The task -
Give the records back in full, exactly as they read.

Data shown -
* * *
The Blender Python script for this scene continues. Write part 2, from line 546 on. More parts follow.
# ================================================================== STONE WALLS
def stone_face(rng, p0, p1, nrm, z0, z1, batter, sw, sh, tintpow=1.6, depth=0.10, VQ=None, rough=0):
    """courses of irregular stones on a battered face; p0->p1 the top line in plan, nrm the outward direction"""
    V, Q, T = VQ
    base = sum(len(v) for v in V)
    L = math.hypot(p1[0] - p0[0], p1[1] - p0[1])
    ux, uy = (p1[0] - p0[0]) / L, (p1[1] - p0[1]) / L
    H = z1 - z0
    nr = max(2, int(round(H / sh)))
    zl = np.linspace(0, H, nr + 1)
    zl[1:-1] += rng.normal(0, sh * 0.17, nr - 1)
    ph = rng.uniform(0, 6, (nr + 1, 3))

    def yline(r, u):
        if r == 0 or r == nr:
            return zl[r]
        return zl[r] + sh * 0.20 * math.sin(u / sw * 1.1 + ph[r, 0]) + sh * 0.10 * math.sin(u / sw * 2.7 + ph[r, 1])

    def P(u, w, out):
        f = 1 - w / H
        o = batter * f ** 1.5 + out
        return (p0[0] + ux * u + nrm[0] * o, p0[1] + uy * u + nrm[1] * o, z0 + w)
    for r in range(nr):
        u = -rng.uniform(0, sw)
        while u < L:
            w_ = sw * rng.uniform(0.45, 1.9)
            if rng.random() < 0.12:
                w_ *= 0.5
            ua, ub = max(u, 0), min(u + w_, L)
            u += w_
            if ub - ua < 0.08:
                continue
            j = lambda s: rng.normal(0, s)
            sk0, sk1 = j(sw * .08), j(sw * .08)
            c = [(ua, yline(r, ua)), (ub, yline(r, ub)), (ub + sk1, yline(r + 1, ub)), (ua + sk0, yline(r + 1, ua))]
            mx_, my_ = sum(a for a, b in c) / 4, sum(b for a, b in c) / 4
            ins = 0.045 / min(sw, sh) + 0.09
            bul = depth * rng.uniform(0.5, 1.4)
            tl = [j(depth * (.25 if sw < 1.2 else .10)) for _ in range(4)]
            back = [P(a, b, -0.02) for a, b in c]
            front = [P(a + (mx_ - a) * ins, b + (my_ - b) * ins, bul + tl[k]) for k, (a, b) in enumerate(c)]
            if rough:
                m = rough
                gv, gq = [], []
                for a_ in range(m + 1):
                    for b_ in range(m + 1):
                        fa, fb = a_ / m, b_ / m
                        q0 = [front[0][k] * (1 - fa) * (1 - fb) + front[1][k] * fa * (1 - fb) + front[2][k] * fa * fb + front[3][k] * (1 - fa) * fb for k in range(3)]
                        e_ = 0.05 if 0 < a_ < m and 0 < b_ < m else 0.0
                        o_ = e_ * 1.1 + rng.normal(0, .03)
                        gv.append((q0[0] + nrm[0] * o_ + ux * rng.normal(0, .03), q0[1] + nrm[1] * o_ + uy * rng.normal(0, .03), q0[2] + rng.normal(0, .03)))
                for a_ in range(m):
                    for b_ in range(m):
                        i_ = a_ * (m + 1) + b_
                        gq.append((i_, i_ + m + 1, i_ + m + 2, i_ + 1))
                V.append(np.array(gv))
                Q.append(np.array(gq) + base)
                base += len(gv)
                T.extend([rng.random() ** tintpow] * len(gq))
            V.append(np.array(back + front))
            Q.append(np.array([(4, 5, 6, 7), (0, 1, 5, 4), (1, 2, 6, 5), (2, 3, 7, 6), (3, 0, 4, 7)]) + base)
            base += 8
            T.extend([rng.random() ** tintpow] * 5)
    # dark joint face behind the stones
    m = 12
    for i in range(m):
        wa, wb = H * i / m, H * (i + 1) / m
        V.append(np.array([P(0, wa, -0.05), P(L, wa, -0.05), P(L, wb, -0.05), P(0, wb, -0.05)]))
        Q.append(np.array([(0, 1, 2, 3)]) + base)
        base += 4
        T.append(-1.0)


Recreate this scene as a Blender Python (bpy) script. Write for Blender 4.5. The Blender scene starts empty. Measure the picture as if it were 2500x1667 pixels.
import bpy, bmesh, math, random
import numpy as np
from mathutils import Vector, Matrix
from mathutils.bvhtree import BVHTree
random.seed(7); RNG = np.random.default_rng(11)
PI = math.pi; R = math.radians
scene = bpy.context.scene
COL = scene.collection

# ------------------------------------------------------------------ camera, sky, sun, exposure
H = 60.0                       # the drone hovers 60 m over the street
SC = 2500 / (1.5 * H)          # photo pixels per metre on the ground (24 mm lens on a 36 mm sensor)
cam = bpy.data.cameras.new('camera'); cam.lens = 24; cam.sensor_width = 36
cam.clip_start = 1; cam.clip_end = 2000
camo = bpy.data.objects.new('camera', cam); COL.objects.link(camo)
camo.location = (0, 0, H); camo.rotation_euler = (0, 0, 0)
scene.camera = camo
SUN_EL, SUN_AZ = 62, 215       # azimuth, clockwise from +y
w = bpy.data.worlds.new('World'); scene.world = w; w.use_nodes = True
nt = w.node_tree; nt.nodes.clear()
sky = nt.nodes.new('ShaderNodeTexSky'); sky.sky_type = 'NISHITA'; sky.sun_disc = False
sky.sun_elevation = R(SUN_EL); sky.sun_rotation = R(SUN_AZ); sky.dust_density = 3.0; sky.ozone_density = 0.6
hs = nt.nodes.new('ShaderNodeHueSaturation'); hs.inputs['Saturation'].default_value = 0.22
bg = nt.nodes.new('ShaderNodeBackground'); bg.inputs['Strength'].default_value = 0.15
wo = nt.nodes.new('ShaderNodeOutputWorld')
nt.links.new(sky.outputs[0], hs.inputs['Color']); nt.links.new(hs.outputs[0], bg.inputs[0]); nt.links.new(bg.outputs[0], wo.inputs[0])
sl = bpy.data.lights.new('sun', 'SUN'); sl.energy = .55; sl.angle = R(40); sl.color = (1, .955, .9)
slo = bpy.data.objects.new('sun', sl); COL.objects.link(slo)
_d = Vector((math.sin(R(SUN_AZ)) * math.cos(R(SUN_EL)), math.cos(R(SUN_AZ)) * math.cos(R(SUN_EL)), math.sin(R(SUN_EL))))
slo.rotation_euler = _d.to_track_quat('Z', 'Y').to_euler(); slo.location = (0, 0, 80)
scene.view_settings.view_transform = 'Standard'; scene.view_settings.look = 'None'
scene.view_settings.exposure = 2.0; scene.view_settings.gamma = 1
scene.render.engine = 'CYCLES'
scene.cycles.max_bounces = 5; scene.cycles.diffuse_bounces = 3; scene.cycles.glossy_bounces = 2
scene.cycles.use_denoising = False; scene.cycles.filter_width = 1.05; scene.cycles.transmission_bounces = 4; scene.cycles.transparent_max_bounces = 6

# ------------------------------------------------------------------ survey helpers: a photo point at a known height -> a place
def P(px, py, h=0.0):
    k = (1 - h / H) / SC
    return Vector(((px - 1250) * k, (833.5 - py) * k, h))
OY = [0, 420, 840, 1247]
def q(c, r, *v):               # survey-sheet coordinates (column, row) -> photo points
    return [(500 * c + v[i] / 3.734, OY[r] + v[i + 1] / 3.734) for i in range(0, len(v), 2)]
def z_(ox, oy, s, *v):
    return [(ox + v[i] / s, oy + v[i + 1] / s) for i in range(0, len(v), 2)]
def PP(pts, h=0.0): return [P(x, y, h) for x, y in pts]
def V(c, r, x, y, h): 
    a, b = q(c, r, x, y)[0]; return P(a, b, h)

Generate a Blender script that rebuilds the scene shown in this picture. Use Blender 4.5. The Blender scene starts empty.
* * *
Exercise solution -
The Blender Python script for this scene continues. Write part 2, from line 546 on. More parts follow.
# ================================================================== STONE WALLS
def stone_face(rng, p0, p1, nrm, z0, z1, batter, sw, sh, tintpow=1.6, depth=0.10, VQ=None, rough=0):
    """courses of irregular stones on a battered face; p0->p1 the top line in plan, nrm the outward direction"""
    V, Q, T = VQ
    base = sum(len(v) for v in V)
    L = math.hypot(p1[0] - p0[0], p1[1] - p0[1])
    ux, uy = (p1[0] - p0[0]) / L, (p1[1] - p0[1]) / L
    H = z1 - z0
    nr = max(2, int(round(H / sh)))
    zl = np.linspace(0, H, nr + 1)
    zl[1:-1] += rng.normal(0, sh * 0.17, nr - 1)
    ph = rng.uniform(0, 6, (nr + 1, 3))

    def yline(r, u):
        if r == 0 or r == nr:
            return zl[r]
        return zl[r] + sh * 0.20 * math.sin(u / sw * 1.1 + ph[r, 0]) + sh * 0.10 * math.sin(u / sw * 2.7 + ph[r, 1])

    def P(u, w, out):
        f = 1 - w / H
        o = batter * f ** 1.5 + out
        return (p0[0] + ux * u + nrm[0] * o, p0[1] + uy * u + nrm[1] * o, z0 + w)
    for r in range(nr):
        u = -rng.uniform(0, sw)
        while u < L:
            w_ = sw * rng.uniform(0.45, 1.9)
            if rng.random() < 0.12:
                w_ *= 0.5
            ua, ub = max(u, 0), min(u + w_, L)
            u += w_
            if ub - ua < 0.08:
                continue
            j = lambda s: rng.normal(0, s)
            sk0, sk1 = j(sw * .08), j(sw * .08)
            c = [(ua, yline(r, ua)), (ub, yline(r, ub)), (ub + sk1, yline(r + 1, ub)), (ua + sk0, yline(r + 1, ua))]
            mx_, my_ = sum(a for a, b in c) / 4, sum(b for a, b in c) / 4
            ins = 0.045 / min(sw, sh) + 0.09
            bul = depth * rng.uniform(0.5, 1.4)
            tl = [j(depth * (.25 if sw < 1.2 else .10)) for _ in range(4)]
            back = [P(a, b, -0.02) for a, b in c]
            front = [P(a + (mx_ - a) * ins, b + (my_ - b) * ins, bul + tl[k]) for k, (a, b) in enumerate(c)]
            if rough:
                m = rough
                gv, gq = [], []
                for a_ in range(m + 1):
                    for b_ in range(m + 1):
                        fa, fb = a_ / m, b_ / m
                        q0 = [front[0][k] * (1 - fa) * (1 - fb) + front[1][k] * fa * (1 - fb) + front[2][k] * fa * fb + front[3][k] * (1 - fa) * fb for k in range(3)]
                        e_ = 0.05 if 0 < a_ < m and 0 < b_ < m else 0.0
                        o_ = e_ * 1.1 + rng.normal(0, .03)
                        gv.append((q0[0] + nrm[0] * o_ + ux * rng.normal(0, .03), q0[1] + nrm[1] * o_ + uy * rng.normal(0, .03), q0[2] + rng.normal(0, .03)))
                for a_ in range(m):
                    for b_ in range(m):
                        i_ = a_ * (m + 1) + b_
                        gq.append((i_, i_ + m + 1, i_ + m + 2, i_ + 1))
                V.append(np.array(gv))
                Q.append(np.array(gq) + base)
                base += len(gv)
                T.extend([rng.random() ** tintpow] * len(gq))
            V.append(np.array(back + front))
            Q.append(np.array([(4, 5, 6, 7), (0, 1, 5, 4), (1, 2, 6, 5), (2, 3, 7, 6), (3, 0, 4, 7)]) + base)
            base += 8
            T.extend([rng.random() ** tintpow] * 5)
    # dark joint face behind the stones
    m = 12
    for i in range(m):
        wa, wb = H * i / m, H * (i + 1) / m
        V.append(np.array([P(0, wa, -0.05), P(L, wa, -0.05), P(L, wb, -0.05), P(0, wb, -0.05)]))
        Q.append(np.array([(0, 1, 2, 3)]) + base)
        base += 4
        T.append(-1.0)


Recreate this scene as a Blender Python (bpy) script. Write for Blender 4.5. The Blender scene starts empty. Measure the picture as if it were 2500x1667 pixels.
import bpy, bmesh, math, random
import numpy as np
from mathutils import Vector, Matrix
from mathutils.bvhtree import BVHTree
random.seed(7); RNG = np.random.default_rng(11)
PI = math.pi; R = math.radians
scene = bpy.context.scene
COL = scene.collection

# ------------------------------------------------------------------ camera, sky, sun, exposure
H = 60.0                       # the drone hovers 60 m over the street
SC = 2500 / (1.5 * H)          # photo pixels per metre on the ground (24 mm lens on a 36 mm sensor)
cam = bpy.data.cameras.new('camera'); cam.lens = 24; cam.sensor_width = 36
cam.clip_start = 1; cam.clip_end = 2000
camo = bpy.data.objects.new('camera', cam); COL.objects.link(camo)
camo.location = (0, 0, H); camo.rotation_euler = (0, 0, 0)
scene.camera = camo
SUN_EL, SUN_AZ = 62, 215       # azimuth, clockwise from +y
w = bpy.data.worlds.new('World'); scene.world = w; w.use_nodes = True
nt = w.node_tree; nt.nodes.clear()
sky = nt.nodes.new('ShaderNodeTexSky'); sky.sky_type = 'NISHITA'; sky.sun_disc = False
sky.sun_elevation = R(SUN_EL); sky.sun_rotation = R(SUN_AZ); sky.dust_density = 3.0; sky.ozone_density = 0.6
hs = nt.nodes.new('ShaderNodeHueSaturation'); hs.inputs['Saturation'].default_value = 0.22
bg = nt.nodes.new('ShaderNodeBackground'); bg.inputs['Strength'].default_value = 0.15
wo = nt.nodes.new('ShaderNodeOutputWorld')
nt.links.new(sky.outputs[0], hs.inputs['Color']); nt.links.new(hs.outputs[0], bg.inputs[0]); nt.links.new(bg.outputs[0], wo.inputs[0])
sl = bpy.data.lights.new('sun', 'SUN'); sl.energy = .55; sl.angle = R(40); sl.color = (1, .955, .9)
slo = bpy.data.objects.new('sun', sl); COL.objects.link(slo)
_d = Vector((math.sin(R(SUN_AZ)) * math.cos(R(SUN_EL)), math.cos(R(SUN_AZ)) * math.cos(R(SUN_EL)), math.sin(R(SUN_EL))))
slo.rotation_euler = _d.to_track_quat('Z', 'Y').to_euler(); slo.location = (0, 0, 80)
scene.view_settings.view_transform = 'Standard'; scene.view_settings.look = 'None'
scene.view_settings.exposure = 2.0; scene.view_settings.gamma = 1
scene.render.engine = 'CYCLES'
scene.cycles.max_bounces = 5; scene.cycles.diffuse_bounces = 3; scene.cycles.glossy_bounces = 2
scene.cycles.use_denoising = False; scene.cycles.filter_width = 1.05; scene.cycles.transmission_bounces = 4; scene.cycles.transparent_max_bounces = 6

# ------------------------------------------------------------------ survey helpers: a photo point at a known height -> a place
def P(px, py, h=0.0):
    k = (1 - h / H) / SC
    return Vector(((px - 1250) * k, (833.5 - py) * k, h))
OY = [0, 420, 840, 1247]
def q(c, r, *v):               # survey-sheet coordinates (column, row) -> photo points
    return [(500 * c + v[i] / 3.734, OY[r] + v[i + 1] / 3.734) for i in range(0, len(v), 2)]
def z_(ox, oy, s, *v):
    return [(ox + v[i] / s, oy + v[i + 1] / s) for i in range(0, len(v), 2)]
def PP(pts, h=0.0): return [P(x, y, h) for x, y in pts]
def V(c, r, x, y, h): 
    a, b = q(c, r, x, y)[0]; return P(a, b, h)

Generate a Blender script that rebuilds the scene shown in this picture. Use Blender 4.5. The Blender scene starts empty.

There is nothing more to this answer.